Question

If \[u\left( {x,y} \right) = y\log x + x\log y\], then \[{u_x}{u_y} - {u_x}\log x - {u_y}\log y + \log x\log y = \]
A. \[0\]
B. \[ - 1\]
C. \[1\]
D. \[2\]

Answer 1

Hint: In the given question we need to find the value of \[{u_x}{u_y} - {u_x}\log x - {u_y}\log y + \log x\log y\]. For that, we first differentiate the given expression with respect to x as well as with respect to y by the product rule of differentiation and then substitute the value in the required expression to get the desired result.

Formula used:
We have been using the following formulas:
1. The product rule of differentiation is \[\dfrac{d}{{dx}}\left( {u.v} \right) = v\dfrac{{du}}{{dx}} + u\dfrac{{dv}}{{dx}}\]
2. \[\dfrac{d}{{dx}}\left( {\log x} \right) = \dfrac{1}{x}\]
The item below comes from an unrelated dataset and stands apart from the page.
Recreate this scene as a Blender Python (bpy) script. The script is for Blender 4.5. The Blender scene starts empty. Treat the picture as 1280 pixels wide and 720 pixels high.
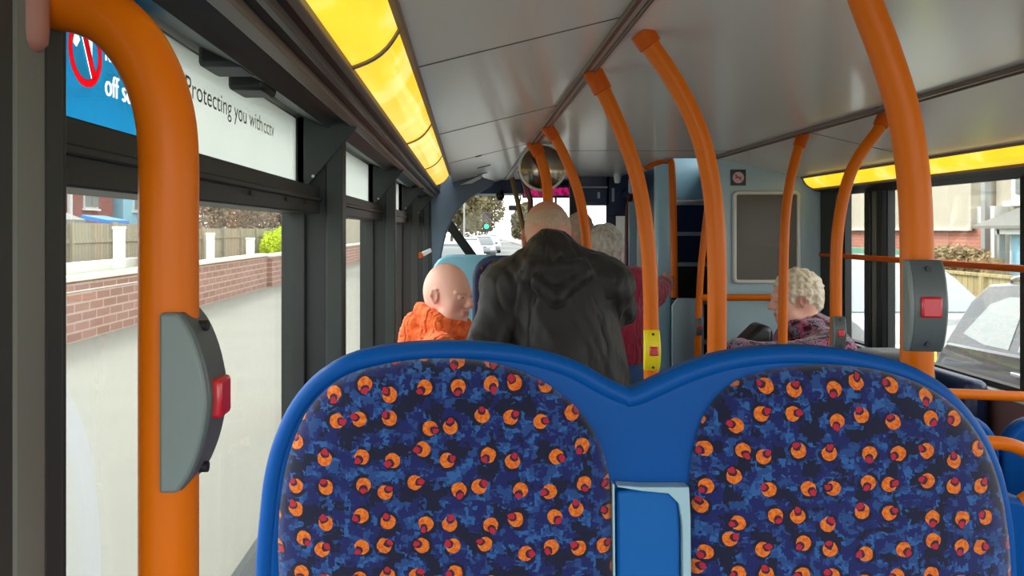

Complete step-by-step answer:
We are given that \[u\left( {x,y} \right) = y\log x + x\log y...\left( 1 \right)\]
We are asked to find the value of \[{u_x}{u_y} - {u_x}\log x - {u_y}\log y + \log x\log y...\left( 2 \right)\]
Now first we differentiate the equation \[\left( 1 \right)\] with respect to \[x\], we get
\[
  {u_x} = y \cdot \dfrac{1}{x} + \log \cdot 0 + \log y.1 + x \cdot 0 \\
   = \dfrac{y}{x} + \log y...\left( 3 \right) \\
 \]
Now first we differentiate the equation \[\left( 1 \right)\] with respect to \[y\], we get
\[
  {u_y} = 1.\log x + y \cdot 0 + x.\dfrac{1}{y} + \log y \cdot 0 \\
   = \log x + \dfrac{x}{y}...\left( 4 \right) \\
 \]
Now we substitute the value from equation \[\left( 3 \right)\] and equation \[\left( 4 \right)\] in equation \[\left( 2 \right)\]:
\[{u_x}{u_y} - {u_x}\log x - {u_y}\log y + \log x\log y = \left( {\dfrac{y}{x} + \log y} \right)\left( {\log x + \dfrac{x}{y}} \right) - \left( {\dfrac{y}{x} + \log y} \right)\log x - \left( {\log x + \dfrac{x}{y}} \right)\log y + \log x\log y\]
Now we simplify the above equation, we get
\[
  {u_x}{u_y} - {u_x}\log x - {u_y}\log y + \log x\log y = \dfrac{y}{x}\log x + \dfrac{y}{x} \times \dfrac{x}{y} + \log y\log x - \dfrac{y}{x}\log x - \log y\log x - \log x\log y \\
   - \dfrac{x}{y}\log y + \log x\log y \\
 \]
On further simplification, we get
\[
  {u_x}{u_y} - {u_x}\log x - {u_y}\log y + \log x\log y = {{\dfrac{y}{x}\log x}} + \dfrac{y}{x} \times \dfrac{x}{y}{{ + \log y\log x}}{{ - \dfrac{y}{x}\log x}}{{ - \log y\log x}}{{ - \log x\log y}} \\
  {{ - \dfrac{x}{y}\log y}} + {{\log x\log y}} \\
   = \dfrac{y}{x} \times \dfrac{x}{y} \\
   = 1 \\
 \]
Therefore, the value of \[{u_x}{u_y} - {u_x}\log x - {u_y}\log y + \log x\log y\] is equal to \[1\] when \[u\left( {x,y} \right) = y\log x + x\log y\]

Hence, option (C) is correct

Additional Information: The formula of product rule is a formula used to calculate the derivatives of two or more functions. Assume \[u\] and \[v\] are differentiable functions. As a result, the product of the functions \[u \cdot v\] is differentiable and can be written as \[\dfrac{d}{{dx}}\left( {u.v} \right) = v\dfrac{{du}}{{dx}} + u\dfrac{{dv}}{{dx}}\]

Note: Students must be very careful when differentiating the given expression with respect to \[x\] and \[y\], as well as when substituting the values after differentiating in the required expression to obtain the desired result, as a simple mistake results in the wrong answer.